Robert Duncan
by David
Cope
for Paul
Mariah
Duncan's work sometimes puzzled me, though I loved his
"Song of the Old Order," "Roots & Branches," "Nel
Mezzo Del Cammin Di Nostra Vita," and "Come, Let Me Free
Myself." My only personal memory of
him is from the National Poetry Festival in Allendale, Michigan (which also
included Rexroth, Ginsberg, Reznikoff, Rakosi, Oppen, di Prima, Dorn, and
others). Robert lectured for two hours,
leading his auditors on a merry chase through his various concerns, ending
where he began—with an analogy of the boy and girl being graded on the
qualities of their kisses, the absurdity of criticism, and Duncan's own
affirmation that every effort, every lifestyle, is creative—even those planned
out in ticky-tacky suburban houses.
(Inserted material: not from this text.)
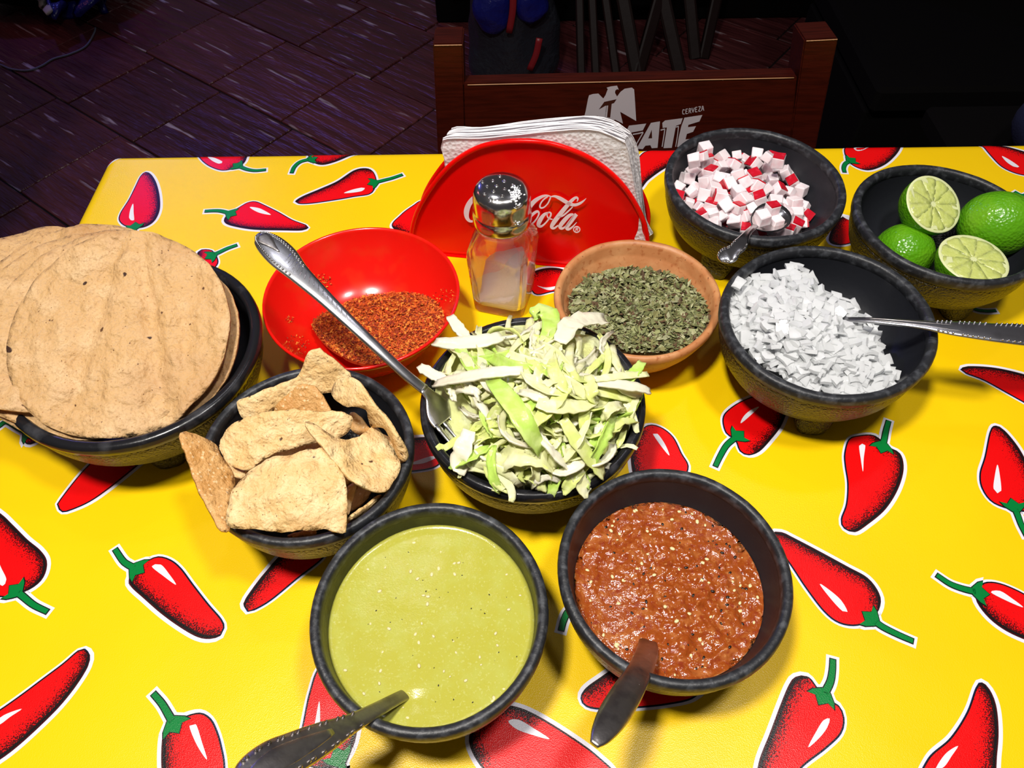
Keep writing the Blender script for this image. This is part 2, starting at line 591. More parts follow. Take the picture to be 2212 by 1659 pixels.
# ------------------------------------------------------------------ floor of tiles
TS = 0.30
ang = math.radians(-38)
e1 = np.array([math.cos(ang), math.sin(ang)])
e2 = np.array([-math.sin(ang), math.cos(ang)])
fl = obj('floor', [(-3.4, -1.2, -0.775), (3.4, -1.2, -0.775), (3.4, 5.2, -0.775), (-3.4, 5.2, -0.775),
                   (-3.4, -1.2, -0.756), (3.4, -1.2, -0.756), (3.4, 5.2, -0.756), (-3.4, 5.2, -0.756)],
         [(0, 3, 2, 1), (4, 5, 6, 7), (0, 1, 5, 4), (1, 2, 6, 5), (2, 3, 7, 6), (3, 0, 4, 7)], m_grout, smooth=False,
         origin=(0, 0, -0.75), kind='structure', label='dark red brown ridged floor tiles laid on the diagonal')
m_tiles = []
for i in range(3):
    k = (1.0, 0.8, 1.25)[i]
    m = mat('ridged_tile', (0.085 * k, 0.020 * k, 0.022 * k), 0.36, spec=0.5, stretch=(5.5, 46.0, 30.0),
            var=[(0.5, (0.14 * k, 0.034 * k, 0.036 * k), .4, .7), (1.0, (0.55, 0.44, 0.48), .63, .71, 3)],  # pale streaks put ridge highlights, with some pale dirt, into the colour
            bump=[(1.0, 1.0, 0.012)])
    m_tiles.append(m)
tile_proto = []
for i in range(6):
    V, Fc = rbox((TS - 0.005, TS - 0.005, 0.012), 0.002, 1)
    # own offset inside the ridge pattern: bake it as a shift of the local mesh, object placed back
    me = mkmesh('tile', V + np.array([i * 1.7, i * 0.9, 0]), Fc, m_tiles[i % 3], smooth=False)
    tile_proto.append((me, np.array([i * 1.7, i * 0.9])))
anchor = np.array([-0.625, 1.857])
nt_ = 0
for j in range(-12, 14):
    for i in range(-14, 14):
        c = anchor + e1 * ((i - 0.5 + (0.17 if j % 2 else 0)) * TS) + e2 * ((j + 0.5) * TS)
        vis_w = 0.30 + 0.68 * c[1]
        if not (-0.25 < c[1] < 2.95 and abs(c[0]) < vis_w + 0.55):
            continue
        k = random.randrange(6)
        me, off = tile_proto[k]
        o = bpy.data.objects.new('tile', me)
        col.objects.link(o)
        o.parent = fl
        a = ang + (PI if random.random() < .5 else 0)
        Rm = np.array([[math.cos(a), -math.sin(a)], [math.sin(a), math.cos(a)]])
        sh = Rm @ off
        o.location = (c[0] - sh[0], c[1] - sh[1], -0.006 + random.uniform(-.0015, .0015))
        o.rotation_euler = (0, 0, a)
        nt_ += 1

# ------------------------------------------------------------------ table with printed cloth
XL, YF, XR, YN = -0.412, 0.672, 0.83, -0.16      # table top edges
RB = 0.012


def bend1(s):
    """s = distance past the start of the bend -> (forward, drop, angle)"""
    if s <= 0:
        return s, 0.0, 0.0
    L = RB * PI / 2
    if s < L:
        a = s / RB
        return RB * math.sin(a), RB * (1 - math.cos(a)), a
    return RB, RB + (s - L), PI / 2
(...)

He
ended by asking his audience to wait in the lecture hall for five minutes after
he finished speaking, so he could be "first in line for the cottage
cheese" at the cafeteria. His
reading that evening was enthralling, perfectly paced, electrifying in
effect. I tried to write poems in his
style for a year or two after that—failing, of course—who had his
erudition? That command of phrase, who
could pick that up overnight? Because of
him, I read The Golden Bough, The White
Goddess, and Graves' translation of The
Golden Ass—at that time a much needed foray into the divine thrusting of
the seasons, the permutations of the liminal and the beasts roaring within, the
mysterious voices of rivers, seas, and mountains.